If an item has clearly passed its legal reporting limit and is still showing, that's an inaccuracy you can remove. Gather the proof and send a dispute letter; an item reported beyond its allowed window must be deleted.
The bottom line
Most negative marks — late payments, collections, charge-offs, foreclosures, and repossessions — age off after about seven years, measured from the original date of first delinquency. A Chapter 7 bankruptcy can stay up to ten years from filing, while a Chapter 13 commonly drops off after seven. Hard inquiries clear in two years and stop affecting your score even sooner. And because the clock can't legally be restarted, time is genuinely on your side — every month that passes moves your oldest negatives closer to the exit.
Frequently asked questions
Does paying a collection make it fall off faster?
No. Paying a collection changes its status to "paid" but doesn't reset or shorten the seven-year clock, which runs from the original date of first delinquency. Newer scoring models may weigh paid collections more favorably, though.
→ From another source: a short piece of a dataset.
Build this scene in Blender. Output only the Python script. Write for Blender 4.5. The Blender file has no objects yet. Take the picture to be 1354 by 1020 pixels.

Can a debt collector restart the seven-year clock?
No. Re-aging a debt to make it look newer is illegal under the FCRA. The clock runs from the original delinquency date regardless of how many collectors own the debt. If you see a reset date, dispute it.
How long do hard inquiries hurt my score?
Hard inquiries stay on your report for two years but typically only affect your score for about one year, and each has a small impact. Soft inquiries don't affect your score at all.
Why is an old collection still on my report after seven years?
It may be an error or an improperly re-aged account. Find the true date of first delinquency, then dispute any item reported past its legal limit — it must be removed.